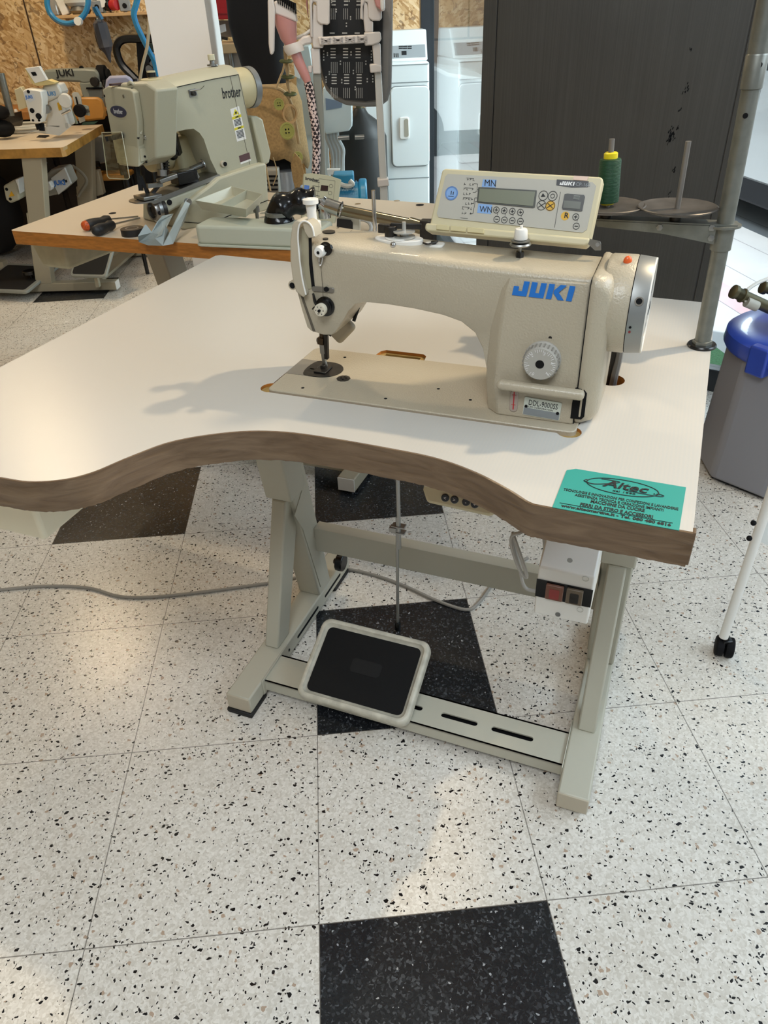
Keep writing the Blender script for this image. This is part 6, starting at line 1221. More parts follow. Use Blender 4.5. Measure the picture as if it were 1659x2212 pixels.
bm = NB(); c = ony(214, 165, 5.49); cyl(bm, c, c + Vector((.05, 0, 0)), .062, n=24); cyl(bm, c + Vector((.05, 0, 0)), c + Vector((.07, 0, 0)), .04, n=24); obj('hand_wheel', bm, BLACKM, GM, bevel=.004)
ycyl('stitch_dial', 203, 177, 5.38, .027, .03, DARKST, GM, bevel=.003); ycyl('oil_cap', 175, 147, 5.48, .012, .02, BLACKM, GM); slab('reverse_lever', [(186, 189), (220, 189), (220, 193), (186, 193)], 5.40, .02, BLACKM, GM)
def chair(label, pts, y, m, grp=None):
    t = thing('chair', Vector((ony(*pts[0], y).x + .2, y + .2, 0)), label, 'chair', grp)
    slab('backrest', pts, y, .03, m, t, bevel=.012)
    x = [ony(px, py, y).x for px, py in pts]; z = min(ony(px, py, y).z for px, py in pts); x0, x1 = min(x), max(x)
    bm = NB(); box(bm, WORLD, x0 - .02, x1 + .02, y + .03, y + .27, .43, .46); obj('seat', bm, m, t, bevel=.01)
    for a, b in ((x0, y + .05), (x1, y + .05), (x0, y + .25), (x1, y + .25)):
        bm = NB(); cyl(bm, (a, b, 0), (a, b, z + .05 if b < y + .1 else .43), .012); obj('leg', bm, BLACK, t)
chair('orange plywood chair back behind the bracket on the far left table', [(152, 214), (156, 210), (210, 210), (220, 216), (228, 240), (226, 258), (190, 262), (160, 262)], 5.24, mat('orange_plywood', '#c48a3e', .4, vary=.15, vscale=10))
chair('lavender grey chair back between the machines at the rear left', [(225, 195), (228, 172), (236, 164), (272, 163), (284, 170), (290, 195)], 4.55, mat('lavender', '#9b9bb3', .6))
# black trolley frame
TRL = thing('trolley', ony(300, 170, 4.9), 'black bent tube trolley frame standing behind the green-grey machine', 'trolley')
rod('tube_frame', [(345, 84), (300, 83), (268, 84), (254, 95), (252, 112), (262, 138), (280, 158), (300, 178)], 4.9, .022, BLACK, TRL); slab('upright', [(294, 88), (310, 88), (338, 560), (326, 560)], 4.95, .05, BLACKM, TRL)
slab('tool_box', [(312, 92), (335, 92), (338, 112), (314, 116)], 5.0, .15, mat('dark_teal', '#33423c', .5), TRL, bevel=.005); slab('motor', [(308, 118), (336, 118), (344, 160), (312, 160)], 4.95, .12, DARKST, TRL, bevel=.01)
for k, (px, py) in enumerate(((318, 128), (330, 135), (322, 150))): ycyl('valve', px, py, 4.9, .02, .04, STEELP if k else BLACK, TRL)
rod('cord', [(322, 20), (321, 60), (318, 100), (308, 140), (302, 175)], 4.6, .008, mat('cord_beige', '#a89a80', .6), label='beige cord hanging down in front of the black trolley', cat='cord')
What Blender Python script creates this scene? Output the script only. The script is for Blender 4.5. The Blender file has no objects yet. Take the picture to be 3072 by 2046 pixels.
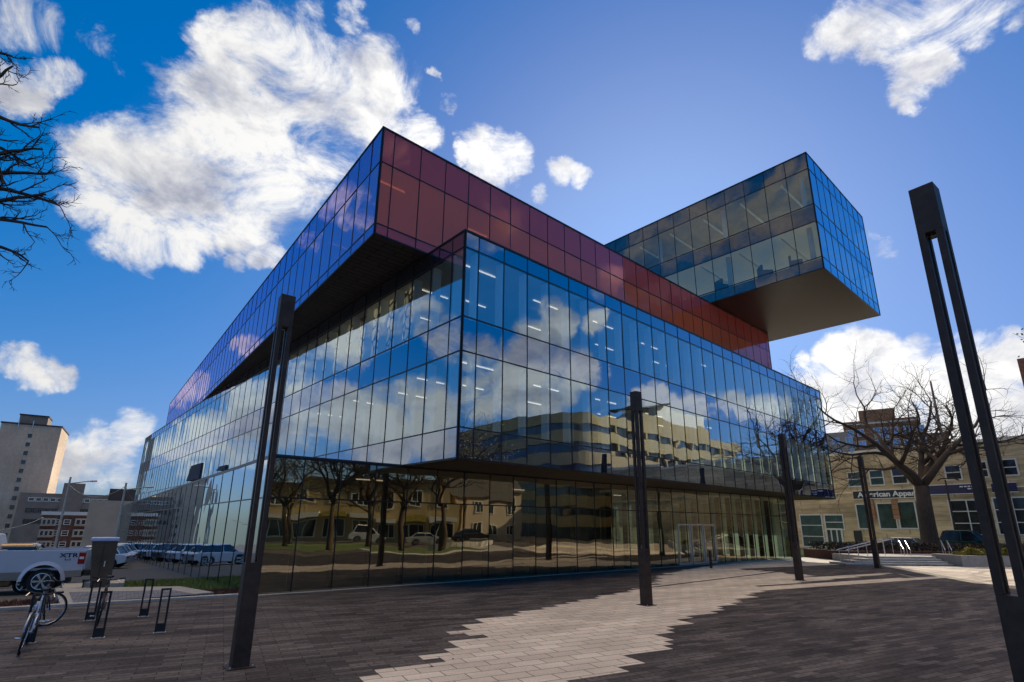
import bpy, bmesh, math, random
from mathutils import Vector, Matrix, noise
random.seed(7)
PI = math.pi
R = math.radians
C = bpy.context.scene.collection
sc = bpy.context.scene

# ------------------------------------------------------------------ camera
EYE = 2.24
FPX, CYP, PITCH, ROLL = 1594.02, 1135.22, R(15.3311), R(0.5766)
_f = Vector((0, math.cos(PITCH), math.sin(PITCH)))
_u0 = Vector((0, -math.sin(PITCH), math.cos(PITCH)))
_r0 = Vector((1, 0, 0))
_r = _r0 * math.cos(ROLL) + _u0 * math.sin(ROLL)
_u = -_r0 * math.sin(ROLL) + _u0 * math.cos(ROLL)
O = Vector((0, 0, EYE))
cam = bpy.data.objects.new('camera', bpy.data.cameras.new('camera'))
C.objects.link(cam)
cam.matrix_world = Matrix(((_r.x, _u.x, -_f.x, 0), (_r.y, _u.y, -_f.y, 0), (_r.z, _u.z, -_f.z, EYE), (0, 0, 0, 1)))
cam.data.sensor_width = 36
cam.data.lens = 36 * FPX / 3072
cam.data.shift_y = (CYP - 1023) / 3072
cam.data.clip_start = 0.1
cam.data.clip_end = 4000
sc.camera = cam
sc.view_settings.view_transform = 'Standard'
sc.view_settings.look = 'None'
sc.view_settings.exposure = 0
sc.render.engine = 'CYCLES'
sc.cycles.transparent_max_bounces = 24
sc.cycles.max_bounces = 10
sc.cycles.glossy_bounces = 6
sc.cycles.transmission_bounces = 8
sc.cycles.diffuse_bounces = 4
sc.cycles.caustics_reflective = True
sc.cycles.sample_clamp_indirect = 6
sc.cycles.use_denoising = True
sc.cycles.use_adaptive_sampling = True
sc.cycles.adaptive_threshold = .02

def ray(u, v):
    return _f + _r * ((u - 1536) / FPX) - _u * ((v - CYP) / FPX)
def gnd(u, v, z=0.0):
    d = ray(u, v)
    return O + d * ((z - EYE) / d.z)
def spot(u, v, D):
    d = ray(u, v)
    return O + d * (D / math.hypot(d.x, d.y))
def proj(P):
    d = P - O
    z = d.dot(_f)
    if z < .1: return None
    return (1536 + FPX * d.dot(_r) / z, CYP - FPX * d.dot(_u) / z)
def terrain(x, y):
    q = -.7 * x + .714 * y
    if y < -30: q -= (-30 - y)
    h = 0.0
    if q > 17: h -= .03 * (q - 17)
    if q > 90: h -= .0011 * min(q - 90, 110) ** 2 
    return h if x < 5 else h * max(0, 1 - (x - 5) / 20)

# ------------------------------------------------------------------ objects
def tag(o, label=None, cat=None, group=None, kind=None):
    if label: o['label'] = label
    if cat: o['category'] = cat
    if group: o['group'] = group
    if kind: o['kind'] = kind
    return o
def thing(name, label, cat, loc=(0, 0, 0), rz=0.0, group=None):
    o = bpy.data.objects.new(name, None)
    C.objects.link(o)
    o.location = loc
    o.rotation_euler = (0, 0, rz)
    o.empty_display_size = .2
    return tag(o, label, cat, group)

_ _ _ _

* WHAT IS EXPECTED
Verbatim reproduction of every record is required; images are left out.

* RESPONSE FOR THIS EXERCISE
Keep writing the Blender script for this image. This is part 6, starting at line 1221. More parts follow. Use Blender 4.5. Measure the picture as if it were 1659x2212 pixels.
bm = NB(); c = ony(214, 165, 5.49); cyl(bm, c, c + Vector((.05, 0, 0)), .062, n=24); cyl(bm, c + Vector((.05, 0, 0)), c + Vector((.07, 0, 0)), .04, n=24); obj('hand_wheel', bm, BLACKM, GM, bevel=.004)
ycyl('stitch_dial', 203, 177, 5.38, .027, .03, DARKST, GM, bevel=.003); ycyl('oil_cap', 175, 147, 5.48, .012, .02, BLACKM, GM); slab('reverse_lever', [(186, 189), (220, 189), (220, 193), (186, 193)], 5.40, .02, BLACKM, GM)
def chair(label, pts, y, m, grp=None):
    t = thing('chair', Vector((ony(*pts[0], y).x + .2, y + .2, 0)), label, 'chair', grp)
    slab('backrest', pts, y, .03, m, t, bevel=.012)
    x = [ony(px, py, y).x for px, py in pts]; z = min(ony(px, py, y).z for px, py in pts); x0, x1 = min(x), max(x)
    bm = NB(); box(bm, WORLD, x0 - .02, x1 + .02, y + .03, y + .27, .43, .46); obj('seat', bm, m, t, bevel=.01)
    for a, b in ((x0, y + .05), (x1, y + .05), (x0, y + .25), (x1, y + .25)):
        bm = NB(); cyl(bm, (a, b, 0), (a, b, z + .05 if b < y + .1 else .43), .012); obj('leg', bm, BLACK, t)
chair('orange plywood chair back behind the bracket on the far left table', [(152, 214), (156, 210), (210, 210), (220, 216), (228, 240), (226, 258), (190, 262), (160, 262)], 5.24, mat('orange_plywood', '#c48a3e', .4, vary=.15, vscale=10))
chair('lavender grey chair back between the machines at the rear left', [(225, 195), (228, 172), (236, 164), (272, 163), (284, 170), (290, 195)], 4.55, mat('lavender', '#9b9bb3', .6))
# black trolley frame
TRL = thing('trolley', ony(300, 170, 4.9), 'black bent tube trolley frame standing behind the green-grey machine', 'trolley')
rod('tube_frame', [(345, 84), (300, 83), (268, 84), (254, 95), (252, 112), (262, 138), (280, 158), (300, 178)], 4.9, .022, BLACK, TRL); slab('upright', [(294, 88), (310, 88), (338, 560), (326, 560)], 4.95, .05, BLACKM, TRL)
slab('tool_box', [(312, 92), (335, 92), (338, 112), (314, 116)], 5.0, .15, mat('dark_teal', '#33423c', .5), TRL, bevel=.005); slab('motor', [(308, 118), (336, 118), (344, 160), (312, 160)], 4.95, .12, DARKST, TRL, bevel=.01)
for k, (px, py) in enumerate(((318, 128), (330, 135), (322, 150))): ycyl('valve', px, py, 4.9, .02, .04, STEELP if k else BLACK, TRL)
rod('cord', [(322, 20), (321, 60), (318, 100), (308, 140), (302, 175)], 4.6, .008, mat('cord_beige', '#a89a80', .6), label='beige cord hanging down in front of the black trolley', cat='cord')
What Blender Python script creates this scene? Output the script only. The script is for Blender 4.5. The Blender file has no objects yet. Take the picture to be 3072 by 2046 pixels.
import bpy, bmesh, math, random
from mathutils import Vector, Matrix, noise
random.seed(7)
PI = math.pi
R = math.radians
C = bpy.context.scene.collection
sc = bpy.context.scene

# ------------------------------------------------------------------ camera
EYE = 2.24
FPX, CYP, PITCH, ROLL = 1594.02, 1135.22, R(15.3311), R(0.5766)
_f = Vector((0, math.cos(PITCH), math.sin(PITCH)))
_u0 = Vector((0, -math.sin(PITCH), math.cos(PITCH)))
_r0 = Vector((1, 0, 0))
_r = _r0 * math.cos(ROLL) + _u0 * math.sin(ROLL)
_u = -_r0 * math.sin(ROLL) + _u0 * math.cos(ROLL)
O = Vector((0, 0, EYE))
cam = bpy.data.objects.new('camera', bpy.data.cameras.new('camera'))
C.objects.link(cam)
cam.matrix_world = Matrix(((_r.x, _u.x, -_f.x, 0), (_r.y, _u.y, -_f.y, 0), (_r.z, _u.z, -_f.z, EYE), (0, 0, 0, 1)))
cam.data.sensor_width = 36
cam.data.lens = 36 * FPX / 3072
cam.data.shift_y = (CYP - 1023) / 3072
cam.data.clip_start = 0.1
cam.data.clip_end = 4000
sc.camera = cam
sc.view_settings.view_transform = 'Standard'
sc.view_settings.look = 'None'
sc.view_settings.exposure = 0
sc.render.engine = 'CYCLES'
sc.cycles.transparent_max_bounces = 24
sc.cycles.max_bounces = 10
sc.cycles.glossy_bounces = 6
sc.cycles.transmission_bounces = 8
sc.cycles.diffuse_bounces = 4
sc.cycles.caustics_reflective = True
sc.cycles.sample_clamp_indirect = 6
sc.cycles.use_denoising = True
sc.cycles.use_adaptive_sampling = True
sc.cycles.adaptive_threshold = .02

def ray(u, v):
    return _f + _r * ((u - 1536) / FPX) - _u * ((v - CYP) / FPX)
def gnd(u, v, z=0.0):
    d = ray(u, v)
    return O + d * ((z - EYE) / d.z)
def spot(u, v, D):
    d = ray(u, v)
    return O + d * (D / math.hypot(d.x, d.y))
def proj(P):
    d = P - O
    z = d.dot(_f)
    if z < .1: return None
    return (1536 + FPX * d.dot(_r) / z, CYP - FPX * d.dot(_u) / z)
def terrain(x, y):
    q = -.7 * x + .714 * y
    if y < -30: q -= (-30 - y)
    h = 0.0
    if q > 17: h -= .03 * (q - 17)
    if q > 90: h -= .0011 * min(q - 90, 110) ** 2 
    return h if x < 5 else h * max(0, 1 - (x - 5) / 20)

# ------------------------------------------------------------------ objects
def tag(o, label=None, cat=None, group=None, kind=None):
    if label: o['label'] = label
    if cat: o['category'] = cat
    if group: o['group'] = group
    if kind: o['kind'] = kind
    return o
def thing(name, label, cat, loc=(0, 0, 0), rz=0.0, group=None):
    o = bpy.data.objects.new(name, None)
    C.objects.link(o)
    o.location = loc
    o.rotation_euler = (0, 0, rz)
    o.empty_display_size = .2
    return tag(o, label, cat, group)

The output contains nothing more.